This is a follow-up to my earlier question: FFT in non-flowgraph centered application different from flowgraph centered apps like uhd_fft

In an attempt to better clarify the issue, I've boiled my code down to about ~30 LOC and have removed as much processing out of the flowgraph as possible.

The issue that I'm having is that, although the USRP is tuned to a frequency only once, each run of the flowgraph has about 70 ms of junk data. I'm fully aware that a certain amount of "junk" samples are to be expected when I first stream samples after a retune, but that's not what we're seeing here. We're seeing a significant amount of junk samples (~50,000) for each run of an existing, connected flowgraph.

Running the flowgraph and then handing data in Python is somewhat uncommon, but is introduced in the tutorial as a valid way to interact with GNU Radio here

I'd like to understand what part of the GNU Radio flowgraph logic creates this "hiccup" of voltage each time I call run() on it, whereas having it stream constantly (calling run only once, like uhd_fft) does not display the same behavior.

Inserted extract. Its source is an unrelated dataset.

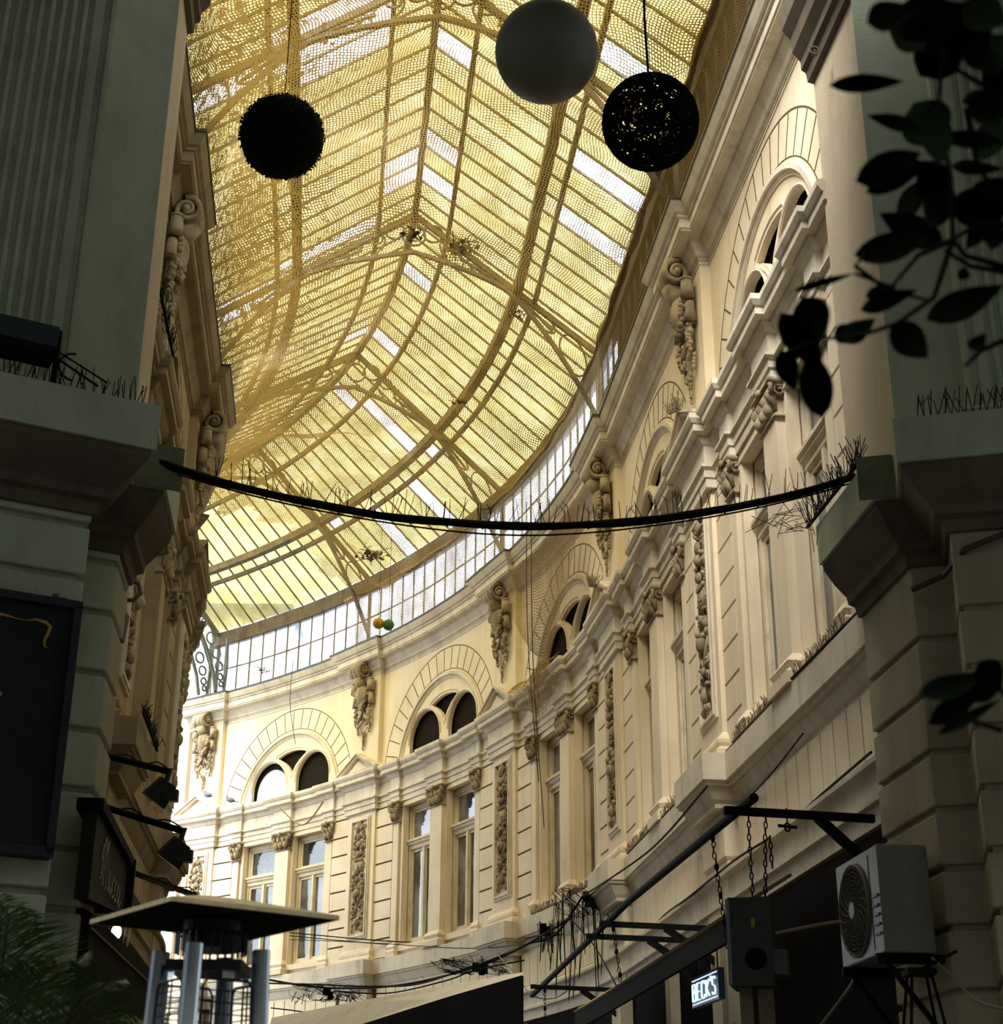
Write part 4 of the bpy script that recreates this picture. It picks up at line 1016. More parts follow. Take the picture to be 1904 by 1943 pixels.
m=MB(); m.tube([hp(0,0,.69),hp(0,0,.61)],.085,24); m.box(hc.x-.105,hc.x+.105,hc.y-.105,hc.y+.105,.545+zz,.575+zz); m.build('burner_head',dk,H)
m=MB()
for k in range(28):
    a=2*math.pi*k/28; m.tube([hp(.1*math.cos(a),.1*math.sin(a),.60),hp(.1*math.cos(a),.1*math.sin(a),.655)],.004,4)
m.tube([hp(.1*math.cos(a*.2243),.1*math.sin(a*.2243),.655) for a in range(28)],.004,4,closed=True); m.build('flame_screen',dk,H)
for f in range(4):
    R2=Matrix.Rotation(math.pi/2*f,3,'Z')
    def gp(x,z):
        t=(.56-z)/1.76; d=.105+.04*t; v=rot@(R2@Vector((x*(d/.105),-d-.012,0))); return Vector((hc.x+v.x,hc.y+v.y,z+zz))
    m=MB(); w=.075
    m.tube([gp(-w,-1.1),gp(-w,.50),gp(-w+.012,.52),gp(w-.012,.52),gp(w,.50),gp(w,-1.1)],.0045,6)
    for k in range(52):
        z=.49-.031*k; m.tube([gp(-w,z),gp(w,z)],.0022,4)
    for x in (-.012,.012): m.tube([gp(x,.52),gp(x,-1.1)],.003,4)
    m.build('wire_grille',dk,H)
    m=MB(); m.add([gp(-.016,.575)+Vector((0,0,0)),gp(.016,.575),gp(.02,.525),gp(-.02,.525)],[(0,1,2,3)]); q=gp(0,.55); m.ball(q,.008,8,6); m.build('clip',alu,H)
m=MB(); m.tube([hp(0,0,.55),hp(0,0,-1.1)],.045,20)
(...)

...produced with this code:

import numpy as np
from gnuradio import gr, uhd, blocks
import matplotlib.pyplot as plt

class topblock(gr.top_block):
    def __init__(self, freq=700e6, rate=1e6, nsamps=100000):
        gr.top_block.__init__(self)
        self.u = uhd.usrp_source(device_addr="", stream_args=uhd.stream_args('fc32'))
        self.u.set_center_freq(freq)
        self.u.set_samp_rate(rate)
        self.head = blocks.head(gr.sizeof_gr_complex, int(nsamps))
        self.vsink = blocks.vector_sink_c()
        self.connect(self.u, self.head, self.vsink)

tb = topblock()
fig, (freqplot, timeplot) = plt.subplots(2, sharex=True)
freqplot.set_title("Frequency domain")
timeplot.set_title("Time domain")

def plot():
    tb.run()
    data = np.array(tb.vsink.data())
    shifted_fft = np.fft.fftshift(np.fft.fft(data))
    dBm = 20*np.log10(np.abs(shifted_fft)) - 30
    freqplot.plot(dBm)
    timeplot.plot(np.abs(data))
    tb.head.reset()
    tb.vsink.reset()

def run_tb(times=10):
    for _ in range(times):
        plot()
    plt.show(block=False)

The behavior above is caused by the auto_dc_offset feature of the USRP. The hardware has an inherent DC bias for both I and Q. gr-uhd provides the function set_auto_dc_offset, which is on by default and enables some kind of averaging function to bring I and Q offset to 0. Here you can see I/Q plotted with auto DC correction off: And on:

Notice that it takes almost 50,000 samples to zero out the DC offset.

The fact that UHD "forgets" its DC correction setting each time the flowgraph exits means that we have to deal with this pulse and the ensuing slow correction each time, even if the frequency didn't change between runs. This creates a pretty big penalty for running the flowgraph from an external loop.